------ Dataset excerpt
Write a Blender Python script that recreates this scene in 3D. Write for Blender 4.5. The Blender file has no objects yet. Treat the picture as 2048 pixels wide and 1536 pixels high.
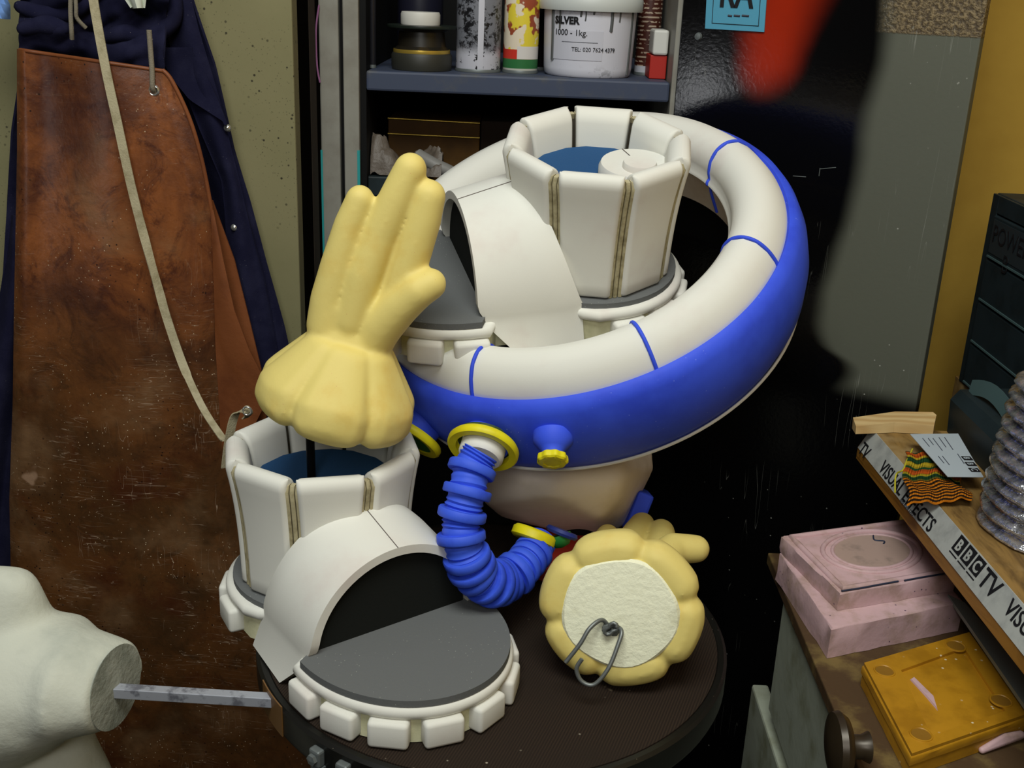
import bpy, bmesh, math, random
from mathutils import Vector as V, Matrix, noise
random.seed(7)
PI = math.pi
SC = bpy.context.scene
COL = SC.collection
# ---------------------------------------------------------------- camera
FL = 2200.0; TH = math.radians(20); RO = math.radians(2.3)
CP = V((0, 0, 1.335))
CF = V((0, math.cos(TH), -math.sin(TH)))
_R0 = V((1, 0, 0)); _U0 = V((0, math.sin(TH), math.cos(TH)))
CR = math.cos(RO)*_R0 + math.sin(RO)*_U0
CU = -math.sin(RO)*_R0 + math.cos(RO)*_U0
cd = bpy.data.cameras.new('camera'); cam = bpy.data.objects.new('camera', cd); COL.objects.link(cam)
cd.sensor_fit = 'HORIZONTAL'; cd.sensor_width = 36; cd.lens = FL/2048*36; cd.clip_start = .02
cam.matrix_world = Matrix.Translation(CP) @ Matrix((CR, CU, -CF)).transposed().to_4x4()
SC.camera = cam
def ray(px, py): return CF + (px-1024)/FL*CR - (py-768)/FL*CU
def atY(px, py, y): d = ray(px, py); return CP + d*(y/d.y)
def atX(px, py, x): d = ray(px, py); return CP + d*(x/d.x)
def atZ(px, py, z): d = ray(px, py); return CP + d*((z-CP.z)/d.z)
def atF(px, py, s): return CP + ray(px, py)*s
def onplane(px, py, p, n): d = ray(px, py); return CP + d*((p-CP).dot(n)/d.dot(n))
# ---------------------------------------------------------------- materials
def lin(c):
    r = []
    for v in c[:3]:
        v = v/255.0
        r.append(v/12.92 if v <= .04045 else ((v+.055)/1.055)**2.4)
    return (r[0], r[1], r[2], 1)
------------
What is asked >> Repeat the data above exactly, but not the pictures.

Full solution >>
Write a Blender Python script that recreates this scene in 3D. Write for Blender 4.5. The Blender file has no objects yet. Treat the picture as 2048 pixels wide and 1536 pixels high.
import bpy, bmesh, math, random
from mathutils import Vector as V, Matrix, noise
random.seed(7)
PI = math.pi
SC = bpy.context.scene
COL = SC.collection
# ---------------------------------------------------------------- camera
FL = 2200.0; TH = math.radians(20); RO = math.radians(2.3)
CP = V((0, 0, 1.335))
CF = V((0, math.cos(TH), -math.sin(TH)))
_R0 = V((1, 0, 0)); _U0 = V((0, math.sin(TH), math.cos(TH)))
CR = math.cos(RO)*_R0 + math.sin(RO)*_U0
CU = -math.sin(RO)*_R0 + math.cos(RO)*_U0
cd = bpy.data.cameras.new('camera'); cam = bpy.data.objects.new('camera', cd); COL.objects.link(cam)
cd.sensor_fit = 'HORIZONTAL'; cd.sensor_width = 36; cd.lens = FL/2048*36; cd.clip_start = .02
cam.matrix_world = Matrix.Translation(CP) @ Matrix((CR, CU, -CF)).transposed().to_4x4()
SC.camera = cam
def ray(px, py): return CF + (px-1024)/FL*CR - (py-768)/FL*CU
def atY(px, py, y): d = ray(px, py); return CP + d*(y/d.y)
def atX(px, py, x): d = ray(px, py); return CP + d*(x/d.x)
def atZ(px, py, z): d = ray(px, py); return CP + d*((z-CP.z)/d.z)
def atF(px, py, s): return CP + ray(px, py)*s
def onplane(px, py, p, n): d = ray(px, py); return CP + d*((p-CP).dot(n)/d.dot(n))
# ---------------------------------------------------------------- materials
def lin(c):
    r = []
    for v in c[:3]:
        v = v/255.0
        r.append(v/12.92 if v <= .04045 else ((v+.055)/1.055)**2.4)
    return (r[0], r[1], r[2], 1)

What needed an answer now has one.